J’entrai et bus quelques gorgées de bouillon mélangé d’un peu de vin. La débitante ne voulut rien accepter en paiement. Je la remerciai et fus à la barricade de la rue du Pot-de-Fer-Saint-Marcel.

La lutte devenait plus ardente et la situation plus critique. La dernière ligne de nos barricades allait être forcée, et le Panthéon, dégarni d’une grande partie de ses défenseurs, par ordre de la Commune, était près de succomber.

L’ennemi, maître du Val-de-Grâce, de la rue des Feuillantines, du Luxembourg, des rues Monsieur-le-Prince, Racine, de l’Ecole-de-Médecine, Hautefeuille, débouchant par le collège Saint-Louis, la maison Hachette, on peut prévoir le moment où il débordera de partout et écrasera les derniers fédérés qui s’entêtent à lui barrer la route.
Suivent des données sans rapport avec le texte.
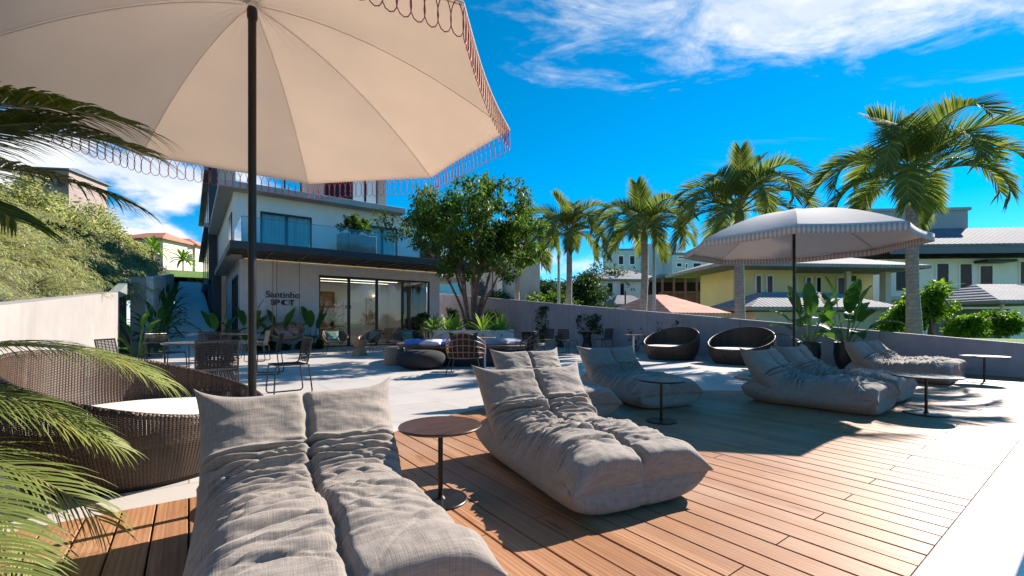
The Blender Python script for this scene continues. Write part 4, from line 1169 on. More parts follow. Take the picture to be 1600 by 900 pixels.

Je suis depuis quelques minutes dans mon bureau quand on m’avise que les Versaillais s’avancent par la rue d’Ulm ; j’y cours avec quatre ou cinq vétérans qui entendent lutter jusqu’à la mort. Parmi ces vieux militants se trouve un typographe, le citoyen Faure, plus connu, dans nos ateliers typographiques, sous le sobriquet de Navet, dû à la blancheur de ses cheveux et de sa barbe. Faure a connu de nombreuses défaites prolétariennes et n’en veut plus connaître. Il a fait le coup de feu avec Barbés, combattu sur les pavés de juin 1848, en décembre 1851, et il croit que l’heure du trépas est venue pour lui.

Les Versaillais démasquent deux bouches à feu et tirent sur la barricade à toute volée ; nos fusils visent les servants, et Faure, tout en tirant, m’annonce qu’il n’ira pas plus loin ; du reste, il semble, en faisant émerger sa tête au-dessus des pavés, à chacun de ses coups de fusil, appeler la balle qui l’emportera.

— Si tu échappes à la mort, mon jeune ami, n’oublie pas de dire aux confrères qui te parleront de Navet, qu’il est mort en combattant comme un vieux révolutionnaire.

Et il disait ces choses en souriant, le bon vieux plébéien.